映像に「愛してる」という文字をたくさん載せる仕事をした。あまりにも愛してるという文字を見過ぎたせいで、次第に愛してるのかもしれないという気分になってきて、納品した直後の今はもう完全に愛してると思う。

フリーレンがいい。という話はもうみんながしているのでいまさらする必要はないのだけれど、フリーレンが良い。
とても限定的なある一面において、ミシェル・ウェルベックの「素粒子」と似ていると言えるかもしれない。

フランス人の前でウェルベックの話をすると露骨に嫌な顔をされる(といってもサンプルは2人だけだが)。
一人はペド野郎と罵り、もう一人はシャルリー・エブドの事件直後の彼の言動を批判した。

後者のフランス人ことロナン・マッソとはアイルランドのゲストハウスで出会った。偶然を信仰するあまりわたしたちは連絡先を交換しなかったが、それゆえか彼の言葉のひとつひとつを強烈に記憶している。

旅の計画を立て、自分でチケットを買い、空港や駅、バス乗り場や街角で迷いながらここへ来たなら、君は旅人で観光客ではない。と彼は言った。

あまりにもその旅において自分が聞きたかった言葉そのものだったので、ロナンはわたしの願望が作り出した幻影なのではないかとすら思った。

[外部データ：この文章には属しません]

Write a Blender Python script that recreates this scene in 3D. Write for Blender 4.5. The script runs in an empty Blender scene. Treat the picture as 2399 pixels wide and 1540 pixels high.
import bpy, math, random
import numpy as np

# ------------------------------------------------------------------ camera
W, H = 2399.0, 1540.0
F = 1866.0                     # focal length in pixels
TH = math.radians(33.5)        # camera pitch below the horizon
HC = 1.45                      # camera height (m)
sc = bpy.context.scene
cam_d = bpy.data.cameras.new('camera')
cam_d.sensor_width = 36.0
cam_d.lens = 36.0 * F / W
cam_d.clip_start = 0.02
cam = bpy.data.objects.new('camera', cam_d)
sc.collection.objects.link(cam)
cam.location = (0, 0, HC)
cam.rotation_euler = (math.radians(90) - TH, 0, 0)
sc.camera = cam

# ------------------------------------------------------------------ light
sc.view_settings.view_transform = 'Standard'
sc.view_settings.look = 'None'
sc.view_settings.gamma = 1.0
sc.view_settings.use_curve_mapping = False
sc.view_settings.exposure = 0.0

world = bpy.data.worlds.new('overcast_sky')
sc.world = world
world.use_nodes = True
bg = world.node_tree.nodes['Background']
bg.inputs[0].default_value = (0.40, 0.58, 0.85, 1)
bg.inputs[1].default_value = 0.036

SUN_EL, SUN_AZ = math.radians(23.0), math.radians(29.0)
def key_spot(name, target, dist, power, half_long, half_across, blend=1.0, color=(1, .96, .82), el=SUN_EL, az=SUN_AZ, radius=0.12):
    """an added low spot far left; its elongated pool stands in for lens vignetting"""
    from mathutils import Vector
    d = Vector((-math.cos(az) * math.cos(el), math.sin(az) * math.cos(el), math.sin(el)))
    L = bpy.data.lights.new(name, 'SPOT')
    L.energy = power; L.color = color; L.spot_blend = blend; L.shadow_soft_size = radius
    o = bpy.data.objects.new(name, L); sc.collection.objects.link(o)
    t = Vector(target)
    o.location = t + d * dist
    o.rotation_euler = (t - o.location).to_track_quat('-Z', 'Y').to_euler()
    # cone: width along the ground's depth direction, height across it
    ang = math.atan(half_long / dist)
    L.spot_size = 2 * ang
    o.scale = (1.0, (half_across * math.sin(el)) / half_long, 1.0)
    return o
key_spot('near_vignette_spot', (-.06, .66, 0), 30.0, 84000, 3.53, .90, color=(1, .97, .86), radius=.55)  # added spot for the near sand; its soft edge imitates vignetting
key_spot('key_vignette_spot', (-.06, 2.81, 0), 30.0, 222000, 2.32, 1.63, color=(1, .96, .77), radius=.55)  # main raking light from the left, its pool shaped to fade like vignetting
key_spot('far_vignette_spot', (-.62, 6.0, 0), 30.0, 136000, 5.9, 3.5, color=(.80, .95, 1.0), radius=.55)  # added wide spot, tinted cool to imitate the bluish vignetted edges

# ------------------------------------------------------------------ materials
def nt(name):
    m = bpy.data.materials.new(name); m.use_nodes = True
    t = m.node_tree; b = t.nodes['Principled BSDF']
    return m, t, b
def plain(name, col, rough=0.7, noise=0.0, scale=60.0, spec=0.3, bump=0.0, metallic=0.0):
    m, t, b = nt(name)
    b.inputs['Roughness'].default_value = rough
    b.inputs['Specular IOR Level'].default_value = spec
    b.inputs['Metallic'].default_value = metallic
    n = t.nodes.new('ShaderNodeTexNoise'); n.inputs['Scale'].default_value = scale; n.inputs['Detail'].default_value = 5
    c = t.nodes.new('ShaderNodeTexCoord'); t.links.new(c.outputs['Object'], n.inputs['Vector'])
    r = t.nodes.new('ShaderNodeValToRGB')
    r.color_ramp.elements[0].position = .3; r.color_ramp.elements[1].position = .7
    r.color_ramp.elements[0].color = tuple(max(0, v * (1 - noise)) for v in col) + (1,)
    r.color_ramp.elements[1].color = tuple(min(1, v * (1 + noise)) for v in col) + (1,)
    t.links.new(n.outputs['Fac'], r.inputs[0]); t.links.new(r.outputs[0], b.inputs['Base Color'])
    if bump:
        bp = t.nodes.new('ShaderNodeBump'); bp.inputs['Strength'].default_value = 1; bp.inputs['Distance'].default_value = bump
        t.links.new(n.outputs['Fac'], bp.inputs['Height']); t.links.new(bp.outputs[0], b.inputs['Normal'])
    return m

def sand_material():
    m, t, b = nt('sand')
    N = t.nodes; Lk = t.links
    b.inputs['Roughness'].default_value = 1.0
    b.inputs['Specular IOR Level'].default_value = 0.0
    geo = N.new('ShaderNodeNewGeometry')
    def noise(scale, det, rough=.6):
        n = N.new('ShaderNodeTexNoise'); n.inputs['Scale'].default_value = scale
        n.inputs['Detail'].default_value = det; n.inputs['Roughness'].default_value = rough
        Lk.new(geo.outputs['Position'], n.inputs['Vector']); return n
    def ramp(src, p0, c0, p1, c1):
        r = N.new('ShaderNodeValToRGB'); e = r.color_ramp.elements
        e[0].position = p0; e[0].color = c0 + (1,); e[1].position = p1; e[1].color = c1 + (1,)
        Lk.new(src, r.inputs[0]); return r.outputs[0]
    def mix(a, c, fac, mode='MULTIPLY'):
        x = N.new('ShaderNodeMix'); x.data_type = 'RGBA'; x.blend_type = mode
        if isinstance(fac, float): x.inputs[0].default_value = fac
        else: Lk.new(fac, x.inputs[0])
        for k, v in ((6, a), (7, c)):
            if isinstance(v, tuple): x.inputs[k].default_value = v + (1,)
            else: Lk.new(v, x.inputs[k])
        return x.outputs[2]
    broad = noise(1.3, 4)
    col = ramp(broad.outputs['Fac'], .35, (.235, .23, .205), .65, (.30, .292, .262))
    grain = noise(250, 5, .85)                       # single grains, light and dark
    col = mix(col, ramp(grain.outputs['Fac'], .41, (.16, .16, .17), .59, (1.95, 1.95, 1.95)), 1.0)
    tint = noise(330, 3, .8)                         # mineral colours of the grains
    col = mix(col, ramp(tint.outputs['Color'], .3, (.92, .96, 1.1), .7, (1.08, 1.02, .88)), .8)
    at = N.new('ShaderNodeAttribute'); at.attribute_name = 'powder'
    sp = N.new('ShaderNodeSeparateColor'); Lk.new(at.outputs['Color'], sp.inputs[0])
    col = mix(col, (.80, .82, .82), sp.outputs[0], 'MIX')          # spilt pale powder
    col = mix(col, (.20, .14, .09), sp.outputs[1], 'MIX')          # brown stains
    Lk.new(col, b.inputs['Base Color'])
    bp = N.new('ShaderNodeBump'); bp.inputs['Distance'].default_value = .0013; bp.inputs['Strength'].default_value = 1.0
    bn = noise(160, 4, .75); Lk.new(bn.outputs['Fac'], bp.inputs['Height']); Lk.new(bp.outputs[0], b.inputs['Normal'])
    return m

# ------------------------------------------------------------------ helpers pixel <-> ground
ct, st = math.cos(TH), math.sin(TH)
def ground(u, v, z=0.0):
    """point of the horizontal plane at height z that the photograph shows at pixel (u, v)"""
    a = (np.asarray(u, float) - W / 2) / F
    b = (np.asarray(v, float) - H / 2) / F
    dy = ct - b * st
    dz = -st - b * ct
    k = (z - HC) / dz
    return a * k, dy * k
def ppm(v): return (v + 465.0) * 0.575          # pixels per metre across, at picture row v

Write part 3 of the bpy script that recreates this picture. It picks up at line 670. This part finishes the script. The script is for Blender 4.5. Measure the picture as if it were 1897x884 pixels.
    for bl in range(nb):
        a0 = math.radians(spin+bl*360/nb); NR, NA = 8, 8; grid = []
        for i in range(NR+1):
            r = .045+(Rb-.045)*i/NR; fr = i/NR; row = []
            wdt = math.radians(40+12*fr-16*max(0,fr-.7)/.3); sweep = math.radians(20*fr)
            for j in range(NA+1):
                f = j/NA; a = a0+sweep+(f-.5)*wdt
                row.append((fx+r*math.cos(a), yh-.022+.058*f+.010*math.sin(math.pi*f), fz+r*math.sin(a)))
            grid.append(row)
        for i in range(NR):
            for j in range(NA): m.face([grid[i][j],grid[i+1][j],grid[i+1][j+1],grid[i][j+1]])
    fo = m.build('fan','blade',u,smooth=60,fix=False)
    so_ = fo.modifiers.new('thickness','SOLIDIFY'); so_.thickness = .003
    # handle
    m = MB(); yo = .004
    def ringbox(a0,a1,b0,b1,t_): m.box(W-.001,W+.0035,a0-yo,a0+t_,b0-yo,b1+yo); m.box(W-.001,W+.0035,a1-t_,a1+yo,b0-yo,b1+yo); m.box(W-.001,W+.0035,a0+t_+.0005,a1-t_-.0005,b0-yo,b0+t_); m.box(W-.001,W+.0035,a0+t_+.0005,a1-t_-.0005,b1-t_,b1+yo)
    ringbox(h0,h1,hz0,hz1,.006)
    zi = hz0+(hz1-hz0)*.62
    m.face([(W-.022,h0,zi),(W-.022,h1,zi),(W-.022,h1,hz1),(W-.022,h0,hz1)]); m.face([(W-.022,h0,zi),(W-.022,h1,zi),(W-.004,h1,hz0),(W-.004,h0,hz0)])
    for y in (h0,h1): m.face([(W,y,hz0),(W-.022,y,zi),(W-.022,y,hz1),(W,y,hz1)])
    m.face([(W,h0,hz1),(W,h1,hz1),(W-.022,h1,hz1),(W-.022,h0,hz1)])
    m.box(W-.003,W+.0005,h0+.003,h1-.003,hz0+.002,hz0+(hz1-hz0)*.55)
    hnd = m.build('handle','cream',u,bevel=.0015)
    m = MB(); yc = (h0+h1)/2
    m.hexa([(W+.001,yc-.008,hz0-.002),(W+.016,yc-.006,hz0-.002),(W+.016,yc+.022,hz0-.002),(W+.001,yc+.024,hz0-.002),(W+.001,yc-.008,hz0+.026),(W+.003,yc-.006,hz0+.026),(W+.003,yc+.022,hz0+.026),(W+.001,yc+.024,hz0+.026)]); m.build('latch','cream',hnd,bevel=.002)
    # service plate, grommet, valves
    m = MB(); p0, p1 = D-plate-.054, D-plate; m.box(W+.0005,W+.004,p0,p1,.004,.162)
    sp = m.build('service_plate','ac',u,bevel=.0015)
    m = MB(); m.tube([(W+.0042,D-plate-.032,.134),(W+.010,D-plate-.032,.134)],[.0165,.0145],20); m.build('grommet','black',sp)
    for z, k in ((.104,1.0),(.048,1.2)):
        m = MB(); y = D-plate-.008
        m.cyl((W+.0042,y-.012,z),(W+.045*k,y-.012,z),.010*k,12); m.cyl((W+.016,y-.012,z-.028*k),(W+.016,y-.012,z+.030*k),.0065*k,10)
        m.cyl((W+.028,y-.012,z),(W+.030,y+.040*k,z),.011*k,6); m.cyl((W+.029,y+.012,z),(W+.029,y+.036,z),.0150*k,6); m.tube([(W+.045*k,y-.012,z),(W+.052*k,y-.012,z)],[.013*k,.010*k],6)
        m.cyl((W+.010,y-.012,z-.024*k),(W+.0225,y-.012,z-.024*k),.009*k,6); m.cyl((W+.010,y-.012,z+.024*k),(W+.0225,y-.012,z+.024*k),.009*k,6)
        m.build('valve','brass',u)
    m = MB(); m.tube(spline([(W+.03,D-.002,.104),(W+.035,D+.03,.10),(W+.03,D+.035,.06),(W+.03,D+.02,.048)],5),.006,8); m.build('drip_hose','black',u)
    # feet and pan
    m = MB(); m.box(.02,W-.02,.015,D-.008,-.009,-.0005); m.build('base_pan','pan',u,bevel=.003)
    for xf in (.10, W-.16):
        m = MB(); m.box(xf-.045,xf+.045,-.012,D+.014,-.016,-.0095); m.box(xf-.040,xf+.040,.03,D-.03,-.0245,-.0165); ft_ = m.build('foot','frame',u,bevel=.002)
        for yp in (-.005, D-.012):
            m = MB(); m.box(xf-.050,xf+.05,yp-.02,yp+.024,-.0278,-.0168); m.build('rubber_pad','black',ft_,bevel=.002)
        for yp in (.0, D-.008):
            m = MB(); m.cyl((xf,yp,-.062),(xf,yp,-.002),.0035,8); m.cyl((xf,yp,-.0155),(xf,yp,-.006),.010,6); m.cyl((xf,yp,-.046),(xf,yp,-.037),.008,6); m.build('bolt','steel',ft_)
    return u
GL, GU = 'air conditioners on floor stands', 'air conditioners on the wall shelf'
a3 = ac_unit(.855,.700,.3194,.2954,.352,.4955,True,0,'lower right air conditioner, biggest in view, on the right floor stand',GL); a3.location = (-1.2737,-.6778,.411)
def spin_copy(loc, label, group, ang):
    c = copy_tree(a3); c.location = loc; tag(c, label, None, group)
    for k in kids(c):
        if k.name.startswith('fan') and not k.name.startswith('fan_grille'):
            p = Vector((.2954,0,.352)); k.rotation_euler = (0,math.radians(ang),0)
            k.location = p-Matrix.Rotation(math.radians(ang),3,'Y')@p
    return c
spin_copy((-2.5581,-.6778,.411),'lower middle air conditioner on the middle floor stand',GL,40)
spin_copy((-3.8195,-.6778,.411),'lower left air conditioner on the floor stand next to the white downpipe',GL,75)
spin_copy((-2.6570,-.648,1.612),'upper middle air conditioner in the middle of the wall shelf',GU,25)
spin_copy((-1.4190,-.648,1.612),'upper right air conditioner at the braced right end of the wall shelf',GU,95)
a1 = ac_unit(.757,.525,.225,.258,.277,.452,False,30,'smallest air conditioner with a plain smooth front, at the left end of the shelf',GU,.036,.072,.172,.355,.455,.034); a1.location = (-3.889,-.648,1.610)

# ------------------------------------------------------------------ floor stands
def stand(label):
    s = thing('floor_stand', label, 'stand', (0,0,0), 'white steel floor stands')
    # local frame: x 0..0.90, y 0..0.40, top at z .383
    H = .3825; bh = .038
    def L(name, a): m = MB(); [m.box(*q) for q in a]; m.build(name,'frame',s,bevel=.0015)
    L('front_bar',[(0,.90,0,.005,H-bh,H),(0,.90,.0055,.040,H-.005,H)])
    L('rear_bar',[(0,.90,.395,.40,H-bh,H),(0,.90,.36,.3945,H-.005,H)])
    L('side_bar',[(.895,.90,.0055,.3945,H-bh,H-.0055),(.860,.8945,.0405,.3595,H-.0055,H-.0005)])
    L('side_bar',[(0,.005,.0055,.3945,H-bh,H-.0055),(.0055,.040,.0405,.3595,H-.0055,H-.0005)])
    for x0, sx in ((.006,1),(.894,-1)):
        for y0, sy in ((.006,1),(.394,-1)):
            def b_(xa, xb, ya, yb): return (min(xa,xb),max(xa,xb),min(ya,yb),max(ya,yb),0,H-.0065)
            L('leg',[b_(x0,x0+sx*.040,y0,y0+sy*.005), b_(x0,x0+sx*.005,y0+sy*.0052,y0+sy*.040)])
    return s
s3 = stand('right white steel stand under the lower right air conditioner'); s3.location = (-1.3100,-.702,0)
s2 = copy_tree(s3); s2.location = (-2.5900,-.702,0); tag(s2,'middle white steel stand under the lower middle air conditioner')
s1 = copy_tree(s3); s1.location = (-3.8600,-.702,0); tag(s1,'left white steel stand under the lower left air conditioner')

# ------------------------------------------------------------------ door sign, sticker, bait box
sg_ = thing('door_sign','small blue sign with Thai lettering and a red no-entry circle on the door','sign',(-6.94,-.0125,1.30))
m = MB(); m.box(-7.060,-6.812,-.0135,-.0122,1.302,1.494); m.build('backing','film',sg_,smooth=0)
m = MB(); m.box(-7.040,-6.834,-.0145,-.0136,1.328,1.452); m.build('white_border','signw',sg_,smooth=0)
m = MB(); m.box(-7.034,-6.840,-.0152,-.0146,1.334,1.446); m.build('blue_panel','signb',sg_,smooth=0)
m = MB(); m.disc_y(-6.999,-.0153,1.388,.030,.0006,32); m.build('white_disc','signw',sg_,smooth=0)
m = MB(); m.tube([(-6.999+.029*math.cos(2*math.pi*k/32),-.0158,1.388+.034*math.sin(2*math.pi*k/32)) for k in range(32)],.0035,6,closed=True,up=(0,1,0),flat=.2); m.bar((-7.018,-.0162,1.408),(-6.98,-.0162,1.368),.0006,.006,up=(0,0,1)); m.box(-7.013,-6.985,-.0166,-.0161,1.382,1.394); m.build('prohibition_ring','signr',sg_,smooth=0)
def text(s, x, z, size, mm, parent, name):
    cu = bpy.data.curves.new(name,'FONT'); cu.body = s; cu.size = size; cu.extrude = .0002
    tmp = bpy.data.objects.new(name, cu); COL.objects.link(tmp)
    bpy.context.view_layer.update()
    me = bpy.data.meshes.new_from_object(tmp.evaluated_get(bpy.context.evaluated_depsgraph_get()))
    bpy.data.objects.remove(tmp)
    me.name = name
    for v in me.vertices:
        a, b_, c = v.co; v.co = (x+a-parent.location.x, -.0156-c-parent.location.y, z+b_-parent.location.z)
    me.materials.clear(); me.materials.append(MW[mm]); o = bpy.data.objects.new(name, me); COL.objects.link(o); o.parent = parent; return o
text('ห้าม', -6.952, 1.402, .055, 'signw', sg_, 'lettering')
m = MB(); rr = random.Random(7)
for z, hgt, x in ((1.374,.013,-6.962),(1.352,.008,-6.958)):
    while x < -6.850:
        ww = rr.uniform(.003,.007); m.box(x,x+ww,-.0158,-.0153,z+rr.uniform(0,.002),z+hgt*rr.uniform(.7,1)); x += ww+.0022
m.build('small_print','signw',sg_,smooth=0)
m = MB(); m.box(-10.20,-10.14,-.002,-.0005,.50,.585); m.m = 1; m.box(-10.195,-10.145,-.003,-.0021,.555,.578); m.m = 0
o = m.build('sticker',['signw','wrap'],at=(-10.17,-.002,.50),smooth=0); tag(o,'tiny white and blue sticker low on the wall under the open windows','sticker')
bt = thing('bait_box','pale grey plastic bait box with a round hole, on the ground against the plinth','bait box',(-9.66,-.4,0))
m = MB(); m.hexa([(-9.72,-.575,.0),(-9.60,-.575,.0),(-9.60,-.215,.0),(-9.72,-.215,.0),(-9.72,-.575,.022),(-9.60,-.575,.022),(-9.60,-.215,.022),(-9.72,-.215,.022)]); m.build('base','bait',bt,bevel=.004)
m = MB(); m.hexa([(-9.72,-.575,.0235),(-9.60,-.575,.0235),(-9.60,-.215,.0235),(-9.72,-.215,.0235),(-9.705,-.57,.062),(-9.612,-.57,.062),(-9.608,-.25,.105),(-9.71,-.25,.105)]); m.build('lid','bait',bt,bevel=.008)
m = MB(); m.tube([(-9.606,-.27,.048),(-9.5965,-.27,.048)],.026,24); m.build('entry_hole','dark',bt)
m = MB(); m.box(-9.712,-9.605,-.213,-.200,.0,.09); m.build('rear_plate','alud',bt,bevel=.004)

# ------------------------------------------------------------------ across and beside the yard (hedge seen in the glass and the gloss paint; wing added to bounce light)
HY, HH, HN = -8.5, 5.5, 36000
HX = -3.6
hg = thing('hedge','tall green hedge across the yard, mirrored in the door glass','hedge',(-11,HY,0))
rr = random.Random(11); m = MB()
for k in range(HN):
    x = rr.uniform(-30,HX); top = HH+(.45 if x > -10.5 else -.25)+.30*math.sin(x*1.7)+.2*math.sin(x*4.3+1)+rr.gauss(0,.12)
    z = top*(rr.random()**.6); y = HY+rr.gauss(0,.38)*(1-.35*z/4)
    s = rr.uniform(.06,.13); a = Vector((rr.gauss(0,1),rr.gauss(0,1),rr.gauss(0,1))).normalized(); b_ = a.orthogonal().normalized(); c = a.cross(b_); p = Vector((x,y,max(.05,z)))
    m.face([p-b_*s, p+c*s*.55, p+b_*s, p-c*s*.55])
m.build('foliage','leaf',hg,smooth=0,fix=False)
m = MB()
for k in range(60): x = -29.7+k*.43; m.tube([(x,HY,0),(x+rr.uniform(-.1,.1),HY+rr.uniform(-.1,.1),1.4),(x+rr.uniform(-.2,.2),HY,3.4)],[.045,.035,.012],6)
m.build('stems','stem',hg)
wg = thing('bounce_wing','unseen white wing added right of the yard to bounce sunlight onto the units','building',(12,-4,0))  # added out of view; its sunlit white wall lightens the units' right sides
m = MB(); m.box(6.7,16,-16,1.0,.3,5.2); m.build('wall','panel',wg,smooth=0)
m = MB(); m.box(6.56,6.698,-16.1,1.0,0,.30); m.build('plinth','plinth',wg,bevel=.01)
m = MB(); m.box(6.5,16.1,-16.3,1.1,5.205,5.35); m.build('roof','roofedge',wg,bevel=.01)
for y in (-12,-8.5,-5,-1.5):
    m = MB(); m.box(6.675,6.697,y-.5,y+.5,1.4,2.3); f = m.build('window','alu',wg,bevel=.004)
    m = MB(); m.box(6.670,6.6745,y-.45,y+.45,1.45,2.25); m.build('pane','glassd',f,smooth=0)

全然2月下旬の話をしていなかった。ありがたいことにバタバタと色々な仕事があり、なかなか秩父の部屋に荷物を移せないでいる。好きな人は音信不通で、わたしは1日に何度も郵便受けをのぞきに行く。前者のフランス人ことルイがパリから帰ってきて、シェアオフィスの惨状に眉をひそめている。友達のやっているバーで夜中まで飲んで、新宿から杉並まで青梅街道をひたすら歩いて帰った。マセラティの試乗会帰りの男に車何に乗ってるか聞かれてはぐらかし、これまでの仕事をいたく褒めてくれる人に会って恐縮した。駐車券を失くすとだるいということをいまさら知り、雪が降って、雨が降っている。映像に愛してるという文字を載せた。わたしが映像に載せた愛してるは3フレーム毎に三原色がわずかにズレるので、わたしの愛してるは微かにエッジが七色に光る。